その仕組みはごくシンプルです。ロータリアンは多くの点で異なる者同士ですが、二つの点で完全に一致しています。第一に、すべての国を尊敬すべきであり、他国との取引において高潔でありたいと願っているとロータリアンは信じていること。また、誰しも各々の良心に基づいて神を崇める権利があると信じています。言い換えれば、ロータリーとは寛容の精神を表しているのです。第二に、ロータリアンは、すべての高潔な職業は、社会への奉仕に使われるのならば、その真価を認められる権利があると信じています。

こうした点で十分な同意が築かれているため、不和はほとんど耳にしません。ロータリーは、このような同意点を重視し、論争を引き起こす問題は避けます。ですから、ロータリーが人びとの共通項となって、誰もが安心して身を寄せられるのです。カトリック教徒、プロテスタント教徒、ユダヤ教徒、それ以外の教徒が親しい会話を楽しむべきではないという正当な理由などあるでしょうか?ロータリーでは、これが行われています。カトリックの牧師、ユダヤ教のラビ、プロテスタントの牧師が、ロータリークラブ例会で肩を並べて座り、楽しい親睦をともにしています。インドを旅すれば、イスラム教徒、ヒンドゥー教徒、キリスト教徒がパンを分ちあっている姿を目にするでしょう。これこそ本来あるべき姿ではないでしょうか?

「地の上に、御心にかなう人びとに平和があるように」という言葉を思い出してください。簡単に言えば、ロータリーは、このロバート・バーンズの言葉を現実にしようとしているのです。この言葉を覚えておいてください。人類が兄弟となる日がいずれ来るでしょう。

ロータリー会員でない人は、よくこう尋ねます。「どうやって実現できたのか?」と。これは答えるのが難しい質問です。答えの一つとして、ロータリーの魅力は、会員がありのままの自然体でいること、自分らしくいることが奨励されていることです。わざとらしさが蔓延したこの世界で、冷たい、無意味な形式主義者ではない人たちと出会えるのは新鮮です。誰にでも少年の心があり、その心を引き出す最善の方法は、友情に満ちた自然な会話なのです。

西洋と東洋、凍てつく北の国から赤道直下の国まで、ありとあらゆる国から大勢が集まって楽しんでいるこの大会を見ながら、私が感じているこの誇りを、皆さんにもぜひ感じていただけたらと思います。夫婦で来ている人も大勢います。

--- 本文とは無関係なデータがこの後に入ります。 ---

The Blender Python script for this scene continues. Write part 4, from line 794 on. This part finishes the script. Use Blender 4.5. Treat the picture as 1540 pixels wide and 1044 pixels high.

互いに手をつなぎ、皆あふれんばかりの笑顔を浮かべています。もし(ラジオを聴いている)皆さんがここにいたら、エアシャーの大詩人(※1)の言葉が単なる夢想の表現ではなく、むしろ予言的であること、そして人間の最良の概念、普遍的な親善と平和の概念は、いつの日か実現するという私の結論に、きっと賛同してくださるでしょう。

究極的に、ロータリーは生き方であり、良き、自然で、健全で、友情に満ちた生き方なのです。この世界には、まだロータリアンとなっていない潜在的なロータリアンが大勢います。その多くの方が、今、この放送を聞いておられます。同胞である人間に対する愛を心に抱いているなら、あなたは潜在的なロータリアンです。